» **Information shown**:
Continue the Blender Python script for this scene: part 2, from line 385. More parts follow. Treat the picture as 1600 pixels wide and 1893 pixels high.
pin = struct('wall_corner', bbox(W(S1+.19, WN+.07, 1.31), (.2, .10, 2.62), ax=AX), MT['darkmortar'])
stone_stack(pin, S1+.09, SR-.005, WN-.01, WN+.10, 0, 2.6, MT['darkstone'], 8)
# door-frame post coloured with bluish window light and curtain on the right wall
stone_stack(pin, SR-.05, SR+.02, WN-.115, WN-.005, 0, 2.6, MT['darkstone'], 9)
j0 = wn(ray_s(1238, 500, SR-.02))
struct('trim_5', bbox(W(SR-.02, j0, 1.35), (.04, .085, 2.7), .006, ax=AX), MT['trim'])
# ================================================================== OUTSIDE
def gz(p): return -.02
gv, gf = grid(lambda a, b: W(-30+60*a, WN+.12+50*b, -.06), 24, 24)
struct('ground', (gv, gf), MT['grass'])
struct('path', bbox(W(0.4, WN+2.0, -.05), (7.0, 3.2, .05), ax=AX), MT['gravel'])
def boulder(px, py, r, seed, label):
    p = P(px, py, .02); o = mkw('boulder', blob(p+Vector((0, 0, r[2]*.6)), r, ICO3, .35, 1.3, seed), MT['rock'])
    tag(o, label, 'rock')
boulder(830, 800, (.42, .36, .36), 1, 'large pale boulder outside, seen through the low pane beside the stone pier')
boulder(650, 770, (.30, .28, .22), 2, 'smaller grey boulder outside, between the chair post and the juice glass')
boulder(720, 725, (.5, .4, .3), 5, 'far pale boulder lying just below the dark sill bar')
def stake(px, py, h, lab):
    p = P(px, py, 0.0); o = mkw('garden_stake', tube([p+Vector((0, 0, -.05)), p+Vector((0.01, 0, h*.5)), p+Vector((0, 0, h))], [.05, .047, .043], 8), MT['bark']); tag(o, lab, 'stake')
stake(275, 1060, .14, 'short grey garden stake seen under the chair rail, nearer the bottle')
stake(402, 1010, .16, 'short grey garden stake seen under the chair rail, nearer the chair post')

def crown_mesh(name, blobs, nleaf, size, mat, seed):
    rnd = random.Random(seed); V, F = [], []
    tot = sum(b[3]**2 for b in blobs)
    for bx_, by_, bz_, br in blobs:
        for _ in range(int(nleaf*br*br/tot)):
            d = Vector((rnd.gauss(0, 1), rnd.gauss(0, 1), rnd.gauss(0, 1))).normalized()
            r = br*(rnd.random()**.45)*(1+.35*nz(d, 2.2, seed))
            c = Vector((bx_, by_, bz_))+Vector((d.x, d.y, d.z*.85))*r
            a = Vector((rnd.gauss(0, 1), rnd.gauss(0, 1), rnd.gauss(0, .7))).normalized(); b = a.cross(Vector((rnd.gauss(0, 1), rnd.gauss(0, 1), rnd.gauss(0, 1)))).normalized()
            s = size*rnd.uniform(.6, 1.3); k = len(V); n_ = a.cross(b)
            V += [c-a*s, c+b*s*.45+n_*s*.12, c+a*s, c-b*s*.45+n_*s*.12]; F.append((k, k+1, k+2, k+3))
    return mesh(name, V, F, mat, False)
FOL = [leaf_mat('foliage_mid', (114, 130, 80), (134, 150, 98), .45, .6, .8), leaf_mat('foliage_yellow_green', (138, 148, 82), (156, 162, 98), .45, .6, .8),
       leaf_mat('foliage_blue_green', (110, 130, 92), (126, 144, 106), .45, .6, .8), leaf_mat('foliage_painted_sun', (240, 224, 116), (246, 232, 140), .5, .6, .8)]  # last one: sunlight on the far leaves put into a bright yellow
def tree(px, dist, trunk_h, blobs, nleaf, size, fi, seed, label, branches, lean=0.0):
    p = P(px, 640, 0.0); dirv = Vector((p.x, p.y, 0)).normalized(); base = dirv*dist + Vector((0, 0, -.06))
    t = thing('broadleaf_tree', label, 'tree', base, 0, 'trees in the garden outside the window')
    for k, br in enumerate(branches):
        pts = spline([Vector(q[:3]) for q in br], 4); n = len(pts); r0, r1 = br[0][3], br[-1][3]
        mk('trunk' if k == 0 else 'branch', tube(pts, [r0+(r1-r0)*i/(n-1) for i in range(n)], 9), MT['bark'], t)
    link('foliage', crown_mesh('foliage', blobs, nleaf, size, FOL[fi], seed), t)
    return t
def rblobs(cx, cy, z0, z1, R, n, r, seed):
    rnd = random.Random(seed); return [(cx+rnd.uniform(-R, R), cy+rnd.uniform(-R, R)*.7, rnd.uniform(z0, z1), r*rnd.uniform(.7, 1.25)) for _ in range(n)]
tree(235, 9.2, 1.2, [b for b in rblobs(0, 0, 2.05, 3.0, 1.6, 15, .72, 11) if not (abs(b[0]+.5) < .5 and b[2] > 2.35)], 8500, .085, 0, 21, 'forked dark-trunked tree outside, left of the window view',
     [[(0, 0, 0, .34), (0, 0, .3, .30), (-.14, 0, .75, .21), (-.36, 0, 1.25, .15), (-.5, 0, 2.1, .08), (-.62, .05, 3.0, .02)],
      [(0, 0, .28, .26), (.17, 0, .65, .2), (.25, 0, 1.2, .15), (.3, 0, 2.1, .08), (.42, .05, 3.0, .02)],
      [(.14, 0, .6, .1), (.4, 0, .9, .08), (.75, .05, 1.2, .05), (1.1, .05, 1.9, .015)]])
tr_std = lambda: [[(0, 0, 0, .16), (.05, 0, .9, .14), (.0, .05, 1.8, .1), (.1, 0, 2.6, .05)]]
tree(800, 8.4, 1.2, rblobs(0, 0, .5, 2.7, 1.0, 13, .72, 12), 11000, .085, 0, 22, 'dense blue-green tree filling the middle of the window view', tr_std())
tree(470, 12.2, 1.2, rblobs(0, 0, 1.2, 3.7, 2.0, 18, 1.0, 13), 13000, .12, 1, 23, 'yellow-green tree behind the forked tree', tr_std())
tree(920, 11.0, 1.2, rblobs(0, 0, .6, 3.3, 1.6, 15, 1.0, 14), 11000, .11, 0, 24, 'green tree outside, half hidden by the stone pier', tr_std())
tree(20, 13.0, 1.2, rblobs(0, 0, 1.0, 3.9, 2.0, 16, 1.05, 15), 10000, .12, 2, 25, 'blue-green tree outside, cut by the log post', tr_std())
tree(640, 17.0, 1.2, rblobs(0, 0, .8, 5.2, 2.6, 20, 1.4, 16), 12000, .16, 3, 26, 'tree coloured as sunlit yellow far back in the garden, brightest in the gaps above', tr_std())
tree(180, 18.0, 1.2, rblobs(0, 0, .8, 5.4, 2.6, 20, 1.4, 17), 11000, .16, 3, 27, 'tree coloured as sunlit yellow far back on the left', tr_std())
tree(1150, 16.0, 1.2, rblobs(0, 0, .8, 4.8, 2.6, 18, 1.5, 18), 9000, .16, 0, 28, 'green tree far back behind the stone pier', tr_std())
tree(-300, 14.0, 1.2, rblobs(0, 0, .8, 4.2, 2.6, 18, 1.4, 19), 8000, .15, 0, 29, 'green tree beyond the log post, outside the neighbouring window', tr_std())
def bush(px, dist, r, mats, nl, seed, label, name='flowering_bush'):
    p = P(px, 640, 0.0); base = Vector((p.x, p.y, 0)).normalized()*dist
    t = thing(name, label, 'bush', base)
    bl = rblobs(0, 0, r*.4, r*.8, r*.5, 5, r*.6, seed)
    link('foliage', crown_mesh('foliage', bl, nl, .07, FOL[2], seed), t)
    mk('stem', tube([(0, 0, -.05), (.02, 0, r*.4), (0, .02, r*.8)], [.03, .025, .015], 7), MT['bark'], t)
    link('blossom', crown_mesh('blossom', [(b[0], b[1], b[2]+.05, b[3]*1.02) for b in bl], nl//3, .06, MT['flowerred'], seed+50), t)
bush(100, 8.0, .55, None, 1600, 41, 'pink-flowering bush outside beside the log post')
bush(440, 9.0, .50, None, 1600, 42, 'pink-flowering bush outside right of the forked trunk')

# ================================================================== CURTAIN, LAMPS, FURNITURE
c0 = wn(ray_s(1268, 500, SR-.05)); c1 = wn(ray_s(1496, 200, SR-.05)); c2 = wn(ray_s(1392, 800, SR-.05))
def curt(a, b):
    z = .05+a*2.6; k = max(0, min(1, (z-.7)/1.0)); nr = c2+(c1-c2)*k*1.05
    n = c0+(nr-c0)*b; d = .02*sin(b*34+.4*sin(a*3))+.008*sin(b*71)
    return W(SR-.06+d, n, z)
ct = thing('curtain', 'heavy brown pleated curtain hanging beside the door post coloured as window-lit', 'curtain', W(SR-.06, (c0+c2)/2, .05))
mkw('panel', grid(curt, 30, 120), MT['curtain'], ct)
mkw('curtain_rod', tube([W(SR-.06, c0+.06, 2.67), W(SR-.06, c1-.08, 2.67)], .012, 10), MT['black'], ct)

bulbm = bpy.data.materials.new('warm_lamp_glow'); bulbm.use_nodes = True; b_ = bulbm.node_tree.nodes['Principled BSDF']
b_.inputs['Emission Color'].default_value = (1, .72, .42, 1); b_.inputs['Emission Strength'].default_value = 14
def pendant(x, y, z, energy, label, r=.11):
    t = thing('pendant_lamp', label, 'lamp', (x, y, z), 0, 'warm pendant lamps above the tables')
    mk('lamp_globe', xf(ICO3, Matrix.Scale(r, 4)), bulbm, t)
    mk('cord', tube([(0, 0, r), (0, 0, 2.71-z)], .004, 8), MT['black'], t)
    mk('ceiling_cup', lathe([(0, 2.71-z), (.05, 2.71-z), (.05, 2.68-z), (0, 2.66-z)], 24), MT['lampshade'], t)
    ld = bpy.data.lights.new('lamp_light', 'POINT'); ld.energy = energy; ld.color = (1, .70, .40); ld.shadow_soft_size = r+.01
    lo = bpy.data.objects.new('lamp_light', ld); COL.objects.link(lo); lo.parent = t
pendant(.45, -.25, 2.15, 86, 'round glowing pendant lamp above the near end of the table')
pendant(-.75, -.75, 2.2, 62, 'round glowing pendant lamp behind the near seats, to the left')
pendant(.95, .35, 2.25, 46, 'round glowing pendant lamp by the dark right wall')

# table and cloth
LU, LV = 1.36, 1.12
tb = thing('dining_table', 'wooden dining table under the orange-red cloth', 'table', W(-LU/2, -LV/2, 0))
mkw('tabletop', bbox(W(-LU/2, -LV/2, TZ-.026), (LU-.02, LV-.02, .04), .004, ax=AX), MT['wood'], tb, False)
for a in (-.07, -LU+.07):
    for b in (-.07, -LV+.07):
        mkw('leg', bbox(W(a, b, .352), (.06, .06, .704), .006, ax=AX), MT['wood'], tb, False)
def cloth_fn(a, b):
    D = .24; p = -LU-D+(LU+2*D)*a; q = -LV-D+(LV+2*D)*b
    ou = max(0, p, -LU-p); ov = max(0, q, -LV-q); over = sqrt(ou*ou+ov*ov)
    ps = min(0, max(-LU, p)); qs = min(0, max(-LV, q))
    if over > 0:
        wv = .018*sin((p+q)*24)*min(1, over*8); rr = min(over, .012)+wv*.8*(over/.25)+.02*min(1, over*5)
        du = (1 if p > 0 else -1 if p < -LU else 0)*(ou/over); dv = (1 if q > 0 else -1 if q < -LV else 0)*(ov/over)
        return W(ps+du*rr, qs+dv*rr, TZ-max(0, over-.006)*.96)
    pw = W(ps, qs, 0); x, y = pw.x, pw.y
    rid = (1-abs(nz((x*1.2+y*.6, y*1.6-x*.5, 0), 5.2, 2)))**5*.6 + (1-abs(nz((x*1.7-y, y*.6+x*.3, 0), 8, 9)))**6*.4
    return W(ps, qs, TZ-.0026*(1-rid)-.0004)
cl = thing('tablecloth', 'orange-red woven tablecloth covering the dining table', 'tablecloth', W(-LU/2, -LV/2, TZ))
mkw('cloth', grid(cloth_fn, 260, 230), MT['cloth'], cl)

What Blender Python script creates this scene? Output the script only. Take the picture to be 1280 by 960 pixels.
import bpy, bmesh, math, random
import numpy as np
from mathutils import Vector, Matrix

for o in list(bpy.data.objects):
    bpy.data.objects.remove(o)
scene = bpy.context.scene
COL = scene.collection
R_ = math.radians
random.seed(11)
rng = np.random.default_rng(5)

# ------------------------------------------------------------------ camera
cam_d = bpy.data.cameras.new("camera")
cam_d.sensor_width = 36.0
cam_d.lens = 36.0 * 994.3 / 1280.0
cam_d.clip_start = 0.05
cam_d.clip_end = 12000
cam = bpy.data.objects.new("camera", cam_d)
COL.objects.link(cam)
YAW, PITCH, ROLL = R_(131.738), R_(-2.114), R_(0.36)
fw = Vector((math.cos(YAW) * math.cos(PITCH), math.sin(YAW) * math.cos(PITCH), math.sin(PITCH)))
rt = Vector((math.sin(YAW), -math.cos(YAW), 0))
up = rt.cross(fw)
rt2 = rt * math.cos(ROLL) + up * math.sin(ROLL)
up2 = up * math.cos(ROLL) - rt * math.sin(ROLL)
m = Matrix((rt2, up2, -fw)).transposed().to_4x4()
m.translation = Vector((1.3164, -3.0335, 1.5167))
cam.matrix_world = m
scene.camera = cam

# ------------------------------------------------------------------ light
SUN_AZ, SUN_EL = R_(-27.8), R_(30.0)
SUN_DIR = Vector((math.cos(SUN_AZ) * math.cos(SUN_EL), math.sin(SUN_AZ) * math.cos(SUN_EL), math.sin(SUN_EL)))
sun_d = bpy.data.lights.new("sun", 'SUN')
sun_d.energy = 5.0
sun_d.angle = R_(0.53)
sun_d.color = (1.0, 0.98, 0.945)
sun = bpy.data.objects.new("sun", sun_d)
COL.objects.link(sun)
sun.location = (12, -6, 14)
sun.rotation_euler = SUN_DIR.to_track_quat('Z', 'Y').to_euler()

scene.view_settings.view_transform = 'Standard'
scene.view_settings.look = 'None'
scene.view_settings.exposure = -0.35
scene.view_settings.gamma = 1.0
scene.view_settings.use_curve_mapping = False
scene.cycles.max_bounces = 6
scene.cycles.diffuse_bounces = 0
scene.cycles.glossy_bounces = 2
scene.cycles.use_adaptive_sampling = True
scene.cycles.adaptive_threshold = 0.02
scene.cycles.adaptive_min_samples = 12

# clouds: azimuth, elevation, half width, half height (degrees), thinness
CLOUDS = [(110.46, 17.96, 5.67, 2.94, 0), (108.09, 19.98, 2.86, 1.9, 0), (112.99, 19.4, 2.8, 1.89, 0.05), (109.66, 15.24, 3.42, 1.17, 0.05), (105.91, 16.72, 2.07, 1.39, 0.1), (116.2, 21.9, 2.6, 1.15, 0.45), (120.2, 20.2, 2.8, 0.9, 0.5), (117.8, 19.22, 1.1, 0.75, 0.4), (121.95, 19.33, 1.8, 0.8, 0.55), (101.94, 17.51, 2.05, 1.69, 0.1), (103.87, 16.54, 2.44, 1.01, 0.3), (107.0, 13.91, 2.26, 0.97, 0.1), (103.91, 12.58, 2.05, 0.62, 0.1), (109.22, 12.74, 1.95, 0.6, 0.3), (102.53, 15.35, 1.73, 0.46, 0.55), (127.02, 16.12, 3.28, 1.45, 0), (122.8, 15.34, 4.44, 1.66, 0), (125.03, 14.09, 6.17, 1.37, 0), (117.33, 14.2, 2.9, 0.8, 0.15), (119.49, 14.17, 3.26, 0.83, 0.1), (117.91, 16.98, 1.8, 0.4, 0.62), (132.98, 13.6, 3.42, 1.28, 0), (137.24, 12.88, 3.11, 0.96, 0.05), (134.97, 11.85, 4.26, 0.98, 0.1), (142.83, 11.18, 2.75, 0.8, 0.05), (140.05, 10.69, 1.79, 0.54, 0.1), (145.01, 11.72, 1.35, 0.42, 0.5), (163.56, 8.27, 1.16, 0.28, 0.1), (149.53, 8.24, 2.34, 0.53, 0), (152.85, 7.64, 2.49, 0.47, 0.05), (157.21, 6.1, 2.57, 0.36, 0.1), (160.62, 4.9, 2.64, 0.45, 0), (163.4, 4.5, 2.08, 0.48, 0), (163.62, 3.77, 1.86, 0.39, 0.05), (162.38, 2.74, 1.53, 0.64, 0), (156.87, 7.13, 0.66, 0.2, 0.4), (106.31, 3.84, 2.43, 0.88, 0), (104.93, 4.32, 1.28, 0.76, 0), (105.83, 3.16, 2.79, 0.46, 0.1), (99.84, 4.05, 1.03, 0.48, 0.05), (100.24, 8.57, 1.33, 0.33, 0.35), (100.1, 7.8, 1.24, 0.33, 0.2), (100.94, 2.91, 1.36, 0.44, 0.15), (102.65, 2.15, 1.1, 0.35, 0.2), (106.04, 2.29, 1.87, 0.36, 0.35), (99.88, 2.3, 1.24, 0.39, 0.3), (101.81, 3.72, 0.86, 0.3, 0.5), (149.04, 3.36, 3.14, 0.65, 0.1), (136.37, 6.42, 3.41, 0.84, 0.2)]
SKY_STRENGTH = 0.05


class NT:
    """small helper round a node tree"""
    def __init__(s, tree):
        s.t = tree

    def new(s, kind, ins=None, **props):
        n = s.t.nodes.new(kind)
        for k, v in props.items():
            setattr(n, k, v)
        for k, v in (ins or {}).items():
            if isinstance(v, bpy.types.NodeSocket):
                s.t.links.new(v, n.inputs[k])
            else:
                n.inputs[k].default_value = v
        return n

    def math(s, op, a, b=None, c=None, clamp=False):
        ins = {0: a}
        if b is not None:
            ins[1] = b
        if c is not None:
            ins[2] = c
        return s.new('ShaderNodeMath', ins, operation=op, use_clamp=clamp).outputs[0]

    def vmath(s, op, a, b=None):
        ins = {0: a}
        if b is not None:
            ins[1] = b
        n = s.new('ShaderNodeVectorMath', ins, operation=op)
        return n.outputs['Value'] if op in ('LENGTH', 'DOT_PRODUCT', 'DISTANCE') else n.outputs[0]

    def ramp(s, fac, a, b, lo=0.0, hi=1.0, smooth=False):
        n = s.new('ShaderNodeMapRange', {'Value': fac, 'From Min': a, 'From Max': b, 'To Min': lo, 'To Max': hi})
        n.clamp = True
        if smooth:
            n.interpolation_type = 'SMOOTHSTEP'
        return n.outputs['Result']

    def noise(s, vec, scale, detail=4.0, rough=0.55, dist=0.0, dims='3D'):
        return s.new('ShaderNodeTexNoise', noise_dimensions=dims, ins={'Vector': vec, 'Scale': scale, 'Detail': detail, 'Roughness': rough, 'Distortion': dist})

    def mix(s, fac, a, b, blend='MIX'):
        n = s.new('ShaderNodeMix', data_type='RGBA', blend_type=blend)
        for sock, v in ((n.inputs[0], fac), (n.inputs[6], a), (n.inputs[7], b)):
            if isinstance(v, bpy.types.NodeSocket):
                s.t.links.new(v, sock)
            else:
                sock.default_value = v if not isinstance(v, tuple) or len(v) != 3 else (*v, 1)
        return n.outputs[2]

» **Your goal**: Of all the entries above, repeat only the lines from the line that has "What Blender Python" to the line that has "rng = np.random.default_rng(5)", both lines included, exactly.

» **Written response**:
What Blender Python script creates this scene? Output the script only. Take the picture to be 1280 by 960 pixels.
import bpy, bmesh, math, random
import numpy as np
from mathutils import Vector, Matrix

for o in list(bpy.data.objects):
    bpy.data.objects.remove(o)
scene = bpy.context.scene
COL = scene.collection
R_ = math.radians
random.seed(11)
rng = np.random.default_rng(5)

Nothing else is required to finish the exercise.